* [Written instruction]: Report the number of lines that include "pixels", with no additional text.

* [Information provided]:
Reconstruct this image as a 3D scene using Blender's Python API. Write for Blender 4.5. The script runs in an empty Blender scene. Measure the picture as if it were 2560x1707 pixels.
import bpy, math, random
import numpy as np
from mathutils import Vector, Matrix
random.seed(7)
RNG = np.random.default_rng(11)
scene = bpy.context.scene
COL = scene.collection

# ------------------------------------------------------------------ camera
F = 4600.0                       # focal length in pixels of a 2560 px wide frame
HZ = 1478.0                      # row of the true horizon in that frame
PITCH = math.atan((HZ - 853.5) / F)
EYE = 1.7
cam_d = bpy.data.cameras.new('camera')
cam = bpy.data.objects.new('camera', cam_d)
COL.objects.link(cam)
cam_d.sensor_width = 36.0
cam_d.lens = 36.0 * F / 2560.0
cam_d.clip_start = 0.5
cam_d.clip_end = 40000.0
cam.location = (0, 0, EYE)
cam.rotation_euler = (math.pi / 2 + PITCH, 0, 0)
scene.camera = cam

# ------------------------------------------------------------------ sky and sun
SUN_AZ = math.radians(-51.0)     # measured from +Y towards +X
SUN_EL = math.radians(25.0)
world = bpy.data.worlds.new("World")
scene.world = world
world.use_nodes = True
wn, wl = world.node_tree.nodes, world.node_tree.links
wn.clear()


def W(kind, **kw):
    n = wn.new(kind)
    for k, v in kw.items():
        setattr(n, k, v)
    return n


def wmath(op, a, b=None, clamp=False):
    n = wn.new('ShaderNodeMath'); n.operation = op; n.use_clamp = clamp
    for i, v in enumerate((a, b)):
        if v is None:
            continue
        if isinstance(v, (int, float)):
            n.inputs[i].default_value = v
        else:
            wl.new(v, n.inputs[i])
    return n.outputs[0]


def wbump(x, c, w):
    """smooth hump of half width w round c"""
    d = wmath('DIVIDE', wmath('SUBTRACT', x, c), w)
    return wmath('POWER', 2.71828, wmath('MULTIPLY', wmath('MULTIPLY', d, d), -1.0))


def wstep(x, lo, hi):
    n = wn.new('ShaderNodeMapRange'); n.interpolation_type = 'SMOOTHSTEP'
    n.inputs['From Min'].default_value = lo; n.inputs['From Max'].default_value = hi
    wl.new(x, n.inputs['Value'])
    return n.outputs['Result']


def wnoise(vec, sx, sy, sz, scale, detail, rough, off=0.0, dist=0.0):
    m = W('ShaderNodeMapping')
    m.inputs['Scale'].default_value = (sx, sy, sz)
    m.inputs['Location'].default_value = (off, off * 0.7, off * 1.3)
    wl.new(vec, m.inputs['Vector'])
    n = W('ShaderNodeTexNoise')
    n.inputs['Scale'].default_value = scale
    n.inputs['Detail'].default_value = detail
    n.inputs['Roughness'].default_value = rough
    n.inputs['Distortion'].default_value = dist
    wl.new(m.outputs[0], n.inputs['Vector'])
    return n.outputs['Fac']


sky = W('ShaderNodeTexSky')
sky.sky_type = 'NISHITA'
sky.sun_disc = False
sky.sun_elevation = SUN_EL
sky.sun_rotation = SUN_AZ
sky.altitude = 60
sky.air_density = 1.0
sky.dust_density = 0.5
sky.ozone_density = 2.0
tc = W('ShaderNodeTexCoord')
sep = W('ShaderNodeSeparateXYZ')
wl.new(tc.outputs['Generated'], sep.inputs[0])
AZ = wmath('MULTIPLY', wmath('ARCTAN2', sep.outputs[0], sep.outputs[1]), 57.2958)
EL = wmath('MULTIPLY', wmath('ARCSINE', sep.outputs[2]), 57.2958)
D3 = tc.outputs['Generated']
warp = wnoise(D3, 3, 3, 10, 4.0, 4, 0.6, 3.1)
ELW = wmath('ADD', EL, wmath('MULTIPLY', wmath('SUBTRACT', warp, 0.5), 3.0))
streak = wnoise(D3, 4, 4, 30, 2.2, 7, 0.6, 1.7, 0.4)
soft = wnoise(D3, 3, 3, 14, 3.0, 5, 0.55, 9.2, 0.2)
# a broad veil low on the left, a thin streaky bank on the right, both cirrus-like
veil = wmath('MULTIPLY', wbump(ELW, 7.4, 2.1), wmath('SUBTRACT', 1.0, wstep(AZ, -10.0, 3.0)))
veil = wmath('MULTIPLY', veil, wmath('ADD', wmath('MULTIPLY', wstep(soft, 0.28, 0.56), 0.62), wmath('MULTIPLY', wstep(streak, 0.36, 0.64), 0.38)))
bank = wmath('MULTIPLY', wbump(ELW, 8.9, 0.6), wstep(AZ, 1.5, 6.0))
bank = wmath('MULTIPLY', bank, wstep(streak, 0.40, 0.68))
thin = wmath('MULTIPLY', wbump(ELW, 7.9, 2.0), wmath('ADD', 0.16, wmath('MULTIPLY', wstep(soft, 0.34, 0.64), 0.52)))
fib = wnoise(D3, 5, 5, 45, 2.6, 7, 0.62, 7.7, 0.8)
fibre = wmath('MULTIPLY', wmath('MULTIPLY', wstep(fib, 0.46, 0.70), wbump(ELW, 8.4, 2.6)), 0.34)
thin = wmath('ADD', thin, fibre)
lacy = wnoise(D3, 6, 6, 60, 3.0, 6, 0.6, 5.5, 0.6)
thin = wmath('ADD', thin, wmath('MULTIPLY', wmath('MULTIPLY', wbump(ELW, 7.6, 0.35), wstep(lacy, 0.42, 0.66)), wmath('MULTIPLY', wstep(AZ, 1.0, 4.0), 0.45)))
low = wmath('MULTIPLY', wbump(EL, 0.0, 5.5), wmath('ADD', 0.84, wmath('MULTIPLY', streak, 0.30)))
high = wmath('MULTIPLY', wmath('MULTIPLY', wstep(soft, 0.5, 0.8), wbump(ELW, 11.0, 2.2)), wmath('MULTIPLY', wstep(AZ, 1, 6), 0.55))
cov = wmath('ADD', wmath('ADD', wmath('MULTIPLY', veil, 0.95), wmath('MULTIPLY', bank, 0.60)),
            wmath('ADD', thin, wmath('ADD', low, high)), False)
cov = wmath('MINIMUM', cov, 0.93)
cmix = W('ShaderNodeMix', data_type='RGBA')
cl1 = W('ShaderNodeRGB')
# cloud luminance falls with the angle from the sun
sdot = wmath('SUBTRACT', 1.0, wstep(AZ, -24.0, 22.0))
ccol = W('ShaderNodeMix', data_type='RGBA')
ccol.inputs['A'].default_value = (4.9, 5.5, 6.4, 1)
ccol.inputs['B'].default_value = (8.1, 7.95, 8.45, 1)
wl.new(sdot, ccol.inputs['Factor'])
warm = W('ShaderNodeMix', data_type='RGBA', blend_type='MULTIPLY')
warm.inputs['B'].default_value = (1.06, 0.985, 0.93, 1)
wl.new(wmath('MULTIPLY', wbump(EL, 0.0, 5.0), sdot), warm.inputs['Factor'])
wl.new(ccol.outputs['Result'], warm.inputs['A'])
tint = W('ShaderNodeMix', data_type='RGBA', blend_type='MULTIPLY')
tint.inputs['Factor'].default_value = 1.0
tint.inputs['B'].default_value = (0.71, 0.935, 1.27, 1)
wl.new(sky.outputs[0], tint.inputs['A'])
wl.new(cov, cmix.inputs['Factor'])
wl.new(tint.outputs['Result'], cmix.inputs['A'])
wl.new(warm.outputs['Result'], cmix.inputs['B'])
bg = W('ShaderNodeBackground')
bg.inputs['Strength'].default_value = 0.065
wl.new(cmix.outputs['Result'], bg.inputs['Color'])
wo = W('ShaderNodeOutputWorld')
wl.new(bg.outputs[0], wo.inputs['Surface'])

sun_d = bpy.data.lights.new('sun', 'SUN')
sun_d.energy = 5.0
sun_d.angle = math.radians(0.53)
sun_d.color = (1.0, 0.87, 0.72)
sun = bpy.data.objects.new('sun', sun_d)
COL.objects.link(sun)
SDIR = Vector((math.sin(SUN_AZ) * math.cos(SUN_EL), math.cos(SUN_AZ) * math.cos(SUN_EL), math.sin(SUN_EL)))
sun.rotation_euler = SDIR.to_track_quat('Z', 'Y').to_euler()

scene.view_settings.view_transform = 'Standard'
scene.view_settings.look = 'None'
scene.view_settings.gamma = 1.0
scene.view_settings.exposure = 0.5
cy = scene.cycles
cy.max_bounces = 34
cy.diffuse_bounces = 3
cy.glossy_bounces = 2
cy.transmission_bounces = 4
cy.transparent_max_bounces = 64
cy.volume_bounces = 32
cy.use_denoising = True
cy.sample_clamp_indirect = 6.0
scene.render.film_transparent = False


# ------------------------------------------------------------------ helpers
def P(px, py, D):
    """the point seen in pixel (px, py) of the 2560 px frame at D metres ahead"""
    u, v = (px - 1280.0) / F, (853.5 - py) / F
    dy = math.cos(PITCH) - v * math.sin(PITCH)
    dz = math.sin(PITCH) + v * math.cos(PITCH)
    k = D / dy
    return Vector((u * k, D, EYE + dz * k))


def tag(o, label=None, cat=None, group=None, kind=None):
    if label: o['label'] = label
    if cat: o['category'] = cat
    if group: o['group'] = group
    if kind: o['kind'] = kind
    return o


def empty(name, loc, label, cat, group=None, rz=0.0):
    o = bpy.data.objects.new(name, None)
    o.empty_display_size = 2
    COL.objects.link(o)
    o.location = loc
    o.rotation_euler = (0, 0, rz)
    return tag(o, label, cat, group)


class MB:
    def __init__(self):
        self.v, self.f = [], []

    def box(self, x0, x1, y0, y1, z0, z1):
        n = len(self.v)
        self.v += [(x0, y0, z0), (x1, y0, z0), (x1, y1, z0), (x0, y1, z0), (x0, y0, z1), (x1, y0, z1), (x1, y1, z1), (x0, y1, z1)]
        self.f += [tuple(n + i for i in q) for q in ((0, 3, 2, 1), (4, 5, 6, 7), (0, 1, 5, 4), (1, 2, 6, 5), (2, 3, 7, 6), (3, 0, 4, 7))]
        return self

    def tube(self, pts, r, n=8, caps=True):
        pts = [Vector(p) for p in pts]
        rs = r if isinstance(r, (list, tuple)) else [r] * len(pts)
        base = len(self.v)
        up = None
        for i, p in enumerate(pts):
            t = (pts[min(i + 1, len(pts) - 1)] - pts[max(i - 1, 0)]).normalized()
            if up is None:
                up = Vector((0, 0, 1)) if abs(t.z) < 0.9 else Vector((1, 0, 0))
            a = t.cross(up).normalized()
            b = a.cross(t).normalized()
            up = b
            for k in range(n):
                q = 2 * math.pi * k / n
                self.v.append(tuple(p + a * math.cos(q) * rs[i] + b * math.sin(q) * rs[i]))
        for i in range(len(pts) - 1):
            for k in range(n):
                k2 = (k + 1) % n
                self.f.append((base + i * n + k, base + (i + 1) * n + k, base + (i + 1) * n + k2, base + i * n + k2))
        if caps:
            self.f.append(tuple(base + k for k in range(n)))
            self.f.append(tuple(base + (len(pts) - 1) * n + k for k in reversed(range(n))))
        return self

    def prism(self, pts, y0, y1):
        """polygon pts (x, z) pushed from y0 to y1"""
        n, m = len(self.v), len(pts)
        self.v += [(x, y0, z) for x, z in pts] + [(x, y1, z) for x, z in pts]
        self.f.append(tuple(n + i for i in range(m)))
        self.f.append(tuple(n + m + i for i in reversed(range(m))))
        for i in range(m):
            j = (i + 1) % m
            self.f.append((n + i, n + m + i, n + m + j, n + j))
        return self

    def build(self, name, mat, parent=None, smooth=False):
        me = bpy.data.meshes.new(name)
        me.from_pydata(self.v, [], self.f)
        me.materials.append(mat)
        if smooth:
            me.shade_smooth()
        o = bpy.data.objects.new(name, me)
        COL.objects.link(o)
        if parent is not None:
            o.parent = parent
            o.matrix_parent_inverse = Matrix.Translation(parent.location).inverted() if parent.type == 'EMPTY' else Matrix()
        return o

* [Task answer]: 2